This collection of short, action-filled stories of the Old West’s most egregiously badly behaved female outlaws, gamblers, soiled doves, and other wicked women offers a glimpse into the Western women’s experience that’s less sunbonnets and more six-shooters. During the late 1800s, while men were settling the new frontier and rushing off to the latest boomtowns, women of easy virtue found wicked lives west of the Mississippi when they followed fortune hunters seeking gold and land in an unsettled territory. Prostitutes and female gamblers hoped to capitalize on the vices of the intrepid pioneers.
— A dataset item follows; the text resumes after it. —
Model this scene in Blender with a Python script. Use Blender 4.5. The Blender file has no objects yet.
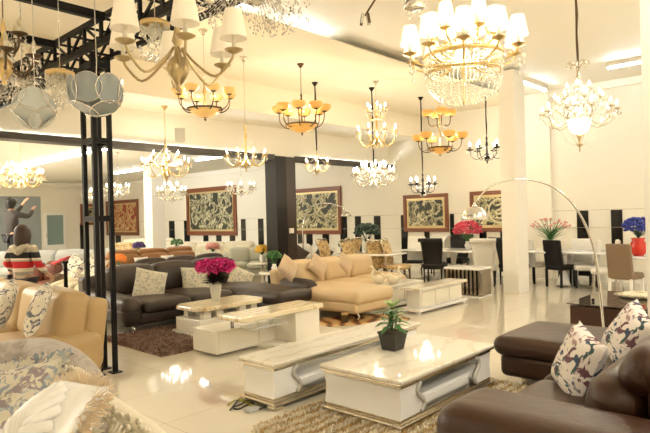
import bpy, random
from math import *
from mathutils import Vector, Matrix, Euler
random.seed(7)
SC = bpy.context.scene; COL = SC.collection
PI = pi
# ---------------------------------------------------------------- camera numbers
TH = radians(42.6); RO = radians(1.5); FPX = 560.0; EYE = 1.62
FW = (-sin(TH), cos(TH)); RT = (cos(TH), sin(TH))
def ray(px, py):
    u = (px-325)/FPX; v = (216.5-py)/FPX
    a = u*cos(RO)+v*sin(RO); b = -u*sin(RO)+v*cos(RO)
    return (FW[0]+a*RT[0], FW[1]+a*RT[1], b)
def PD(px, py, k):
    d = ray(px, py); return Vector((d[0]*k, d[1]*k, EYE+d[2]*k))
def PZ(px, py, z=0.0):
    d = ray(px, py); return PD(px, py, (z-EYE)/d[2])
def PXp(px, py, x):
    d = ray(px, py); return PD(px, py, x/d[0])
def PYp(px, py, y):
    d = ray(px, py); return PD(px, py, y/d[1])
# ---------------------------------------------------------------- mesh builder
def cat(pts, n=5):
    """smooth a polyline (Catmull-Rom)"""
    P = [Vector(p) for p in pts]
    if len(P) < 3: return P
    Q = [P[0]*2-P[1]]+P+[P[-1]*2-P[-2]]; out = []
    for i in range(1, len(Q)-2):
        a, b, c, d = Q[i-1:i+3]
        for j in range(n):
            t = j/n
            out.append(.5*((2*b)+(c-a)*t+(2*a-5*b+4*c-d)*t*t+(3*b-a-3*c+d)*t**3))
    out.append(P[-1]); return out
class MB:
    def __init__(s): s.v = []; s.f = []; s.m = []; s.mi = 0
    def add(s, vs, fs, M=None):
        o = len(s.v)
        s.v += [tuple(M @ Vector(v)) if M is not None else tuple(v) for v in vs]
        s.f += [tuple(i+o for i in f) for f in fs]; s.m += [s.mi]*len(fs); return s
    def box(s, x0, x1, y0, y1, z0, z1, M=None):
        v = [(x, y, z) for z in (z0, z1) for y in (y0, y1) for x in (x0, x1)]
        return s.add(v, [(0,2,3,1),(4,5,7,6),(0,1,5,4),(2,6,7,3),(0,4,6,2),(1,3,7,5)], M)
    def rbox(s, x0, x1, y0, y1, z0, z1, r=.05, puff=0.0, n=8, M=None, taper=None):
        """rounded, optionally puffed box"""
        c = Vector(((x0+x1)/2, (y0+y1)/2, (z0+z1)/2)); h = Vector((abs(x1-x0)/2, abs(y1-y0)/2, abs(z1-z0)/2))
        r = min(r, h.x*.98, h.y*.98, h.z*.98); vs = []; idx = {}; fs = []
        def ts(hh):
            e = r/hh if hh else 0
            L = [-1, -1+e*.3, -1+e*.7] ; L += [-1+e+(2-2*e)*i/(n-2) for i in range(n-1)]; L += [1-e*.7, 1-e*.3, 1]
            return L
        T = [ts(h.x), ts(h.y), ts(h.z)]; N = len(T[0])
        def vid(i, j, k):
            key = (i, j, k)
            if key in idx: return idx[key]
            p = Vector((T[0][i]*h.x, T[1][j]*h.y, T[2][k]*h.z))
            q = Vector([max(-(h[a]-r), min(h[a]-r, p[a])) for a in range(3)])
            d = p-q
            if d.length > 1e-9:
                m = max(abs(d.x), abs(d.y), abs(d.z)); d = d.normalized()*r*(m/r if m < r else 1); p = q+d
            if puff:
                a, b, e = p.x/h.x, p.y/h.y, p.z/h.z
                g = puff*(1-a*a)*(1-b*b)
                p.z += g*e; p.y += puff*.6*(1-a*a)*(1-e*e)*b; p.x += puff*.6*(1-b*b)*(1-e*e)*a
            if taper: p = taper(p, h)
            idx[key] = len(vs); vs.append(p+c); return idx[key]
        R = range(N-1)
        for i in R:
            for j in R:
                fs.append((vid(i,j,0), vid(i,j+1,0), vid(i+1,j+1,0), vid(i+1,j,0)))
                fs.append((vid(i,j,N-1), vid(i+1,j,N-1), vid(i+1,j+1,N-1), vid(i,j+1,N-1)))
                fs.append((vid(i,0,j), vid(i+1,0,j), vid(i+1,0,j+1), vid(i,0,j+1)))
                fs.append((vid(i,N-1,j), vid(i,N-1,j+1), vid(i+1,N-1,j+1), vid(i+1,N-1,j)))
                fs.append((vid(0,i,j), vid(0,i,j+1), vid(0,i+1,j+1), vid(0,i+1,j)))
                fs.append((vid(N-1,i,j), vid(N-1,i+1,j), vid(N-1,i+1,j+1), vid(N-1,i,j+1)))
        return s.add(vs, fs, M)
    def tube(s, pts, r, n=8, M=None, smooth=0, cap=True):
        P = cat(pts, smooth) if smooth else [Vector(p) for p in pts]
        rr = r if isinstance(r, (list, tuple)) else None
        vs = []; fs = []; up = None
        for i, p in enumerate(P):
            t = (P[min(i+1, len(P)-1)]-P[max(i-1, 0)]).normalized()
            if up is None: up = t.orthogonal().normalized()
            up = (up-t*up.dot(t));  up = up.normalized() if up.length > 1e-6 else t.orthogonal().normalized()
            w = t.cross(up)
            if rr:
                q = i/(len(P)-1)*(len(rr)-1); a = int(min(q, len(rr)-2)); R = rr[a]+(rr[a+1]-rr[a])*(q-a)
            else: R = r
            for j in range(n):
                g = 2*PI*j/n; vs.append(p+up*cos(g)*R+w*sin(g)*R)
        for i in range(len(P)-1):
            for j in range(n):
                k = (j+1) % n; fs.append((i*n+j, i*n+k, (i+1)*n+k, (i+1)*n+j))
        if cap: fs.append(tuple(range(n-1, -1, -1))); fs.append(tuple((len(P)-1)*n+j for j in range(n)))
        return s.add(vs, fs, M)
    def lathe(s, prof, n=16, M=None, flute=0, nf=8):
        vs = []; fs = []
        for (r, z) in prof:
            for j in range(n):
                g = 2*PI*j/n; R = r*(1+flute*cos(nf*g)); vs.append((R*cos(g), R*sin(g), z))
        for i in range(len(prof)-1):
            for j in range(n):
                k = (j+1) % n; fs.append((i*n+j, i*n+k, (i+1)*n+k, (i+1)*n+j))
        if prof[0][0] > 1e-4: fs.append(tuple(range(n-1, -1, -1)))
        if prof[-1][0] > 1e-4: fs.append(tuple((len(prof)-1)*n+j for j in range(n)))
        return s.add(vs, fs, M)
    def shell(s, prof, n=16, M=None):      # open lathe, no caps
        vs = []; fs = []
        for (r, z) in prof:
            for j in range(n):
                g = 2*PI*j/n; vs.append((r*cos(g), r*sin(g), z))
        for i in range(len(prof)-1):
            for j in range(n):
                k = (j+1) % n; fs.append((i*n+j, i*n+k, (i+1)*n+k, (i+1)*n+j))
        return s.add(vs, fs, M)
    def ball(s, c, r, n=8, sc=(1,1,1), M=None):
        m = max(3, n//2); T = Matrix.Translation(c) @ Matrix.Diagonal((*sc, 1))
        if M is not None: T = M @ T
        return s.lathe([(max(r*sin(PI*i/m), 1e-5), -r*cos(PI*i/m)) for i in range(m+1)], n, T)
    def octa(s, c, r, h=1.5):
        x, y, z = c
        return s.add([(x+r,y,z),(x,y+r,z),(x-r,y,z),(x,y-r,z),(x,y,z+r*h),(x,y,z-r*h)],
                     [(0,1,4),(1,2,4),(2,3,4),(3,0,4),(1,0,5),(2,1,5),(3,2,5),(0,3,5)])
    def prism(s, poly, z0, z1, M=None):
        n = len(poly); v = [(x, y, z0) for x, y in poly]+[(x, y, z1) for x, y in poly]
        return s.add(v, [tuple(range(n-1, -1, -1)), tuple(range(n, 2*n))]+[(i, (i+1) % n, (i+1) % n+n, i+n) for i in range(n)], M)
    def leaf(s, base, d, L, w, droop=.3, up=(0,0,1)):
        d = Vector(d).normalized(); side = d.cross(Vector(up)); side = side.normalized() if side.length > .01 else Vector((1,0,0))
        vs = []; fs = []; b = Vector(base)
        for i, (t, ww) in enumerate(((0,.15),(.25,.8),(.5,1),(.75,.7),(1,.03))):
            p = b+d*L*t-Vector((0,0,1))*droop*L*t*t
            vs += [p-side*w*ww*.5, p+Vector((0,0,-.12*w*ww)), p+side*w*ww*.5]
        for i in range(4):
            for j in range(2): a = i*3+j; fs.append((a, a+1, a+4, a+3))
        return s.add(vs, fs)
    def build(s, name, mat, parent=None, smooth=True, bev=0, loc=None, sub=0, solid=0):
        me = bpy.data.meshes.new(name); me.from_pydata(s.v, [], s.f)
        for m in (mat if isinstance(mat, (list, tuple)) else [mat]): me.materials.append(m)
        if isinstance(mat, (list, tuple)): me.polygons.foreach_set('material_index', s.m)
        me.polygons.foreach_set('use_smooth', [smooth]*len(me.polygons)); me.update()
        o = bpy.data.objects.new(name, me); COL.objects.link(o)
        if parent is not None: o.parent = parent
        if loc is not None: o.location = loc
        if solid: k = o.modifiers.new('t', 'SOLIDIFY'); k.thickness = solid; k.offset = 0
        if bev: b = o.modifiers.new('b', 'BEVEL'); b.width = bev; b.segments = 2; b.limit_method = 'ANGLE'
        if sub: k = o.modifiers.new('s', 'SUBSURF'); k.levels = k.render_levels = sub
        return o
def pillow_mesh(w, h, t, n=14, frill=0):
    """a throw pillow in the local XZ plane, thickness along Y, centred"""
    mb = MB(); vs = []; fs = []
    for sgn in (1, -1):
        for i in range(n+1):
            for j in range(n+1):
                a = -1+2*i/n; b = -1+2*j/n
                pin = 1-.05*(1-abs(a)**2)*(abs(b)**3); pin2 = 1-.05*(1-abs(b)**2)*(abs(a)**3)
                th = t*max(0, (1-a**4)*(1-b**4))**.55
                vs.append((a*w/2*pin2, sgn*th/2, b*h/2*pin))
    N = (n+1)*(n+1)
    for i in range(n):
        for j in range(n):
            q = i*(n+1)+j; fs.append((q, q+1, q+n+2, q+n+1)); q += N; fs.append((q, q+n+1, q+n+2, q+1))
    mb.add(vs, fs); return mb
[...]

Pulling together stories of ladies caught in the acts of mayhem, distraction, murder, and highway robbery, Wicked Women includes famous names like Belle Starr and Big Nose Kate as well as lesser known [characters].


~ Amazon’s Page–Audible Edition of Wicked Women: Notorious, Mischievous, and Wayward Ladies from the Old West, by Chris Enss


Chris Enss is the author of nearly 40 (as best I can tell) titles unveiling the history of the Old West. This is the fourth title of Chris’s I’ve read and reviewed, I believe, and I continually find her books informative, entertaining, thorough, and professional. Anyone who enjoys American history–even superficially–will find her books enjoyable and come away with a better understanding of the topic.

I listened to the audible edition of this fine book, and recommend it. The narrator’s presentation was superb and added value to an already quality book. Each chapter detailed the life, happenings, memories, and details about one notorious “Wicked Woman”, including everything from first-person memories (diaries, interviews years later) to newspaper reports, death certificates, etc. Each chapter began with a scene from that highlighted woman’s life, showing that woman’s personality, tragic demise, a highlight in her story, or other captivating moment. While I never doubted the content of each chapter, covering the highlights of her life, debunking myths, mentioning when historians disagree, or when the woman disappeared (likely changed her name and chose to live the rest of her life in anonymity), I did have to question whether these opening scenes were fictionalized or simply embellished. In one particular case (no one remained alive in the room afterward), I suspect the historical facts were highly embellished. This storytelling method caught and held my attention.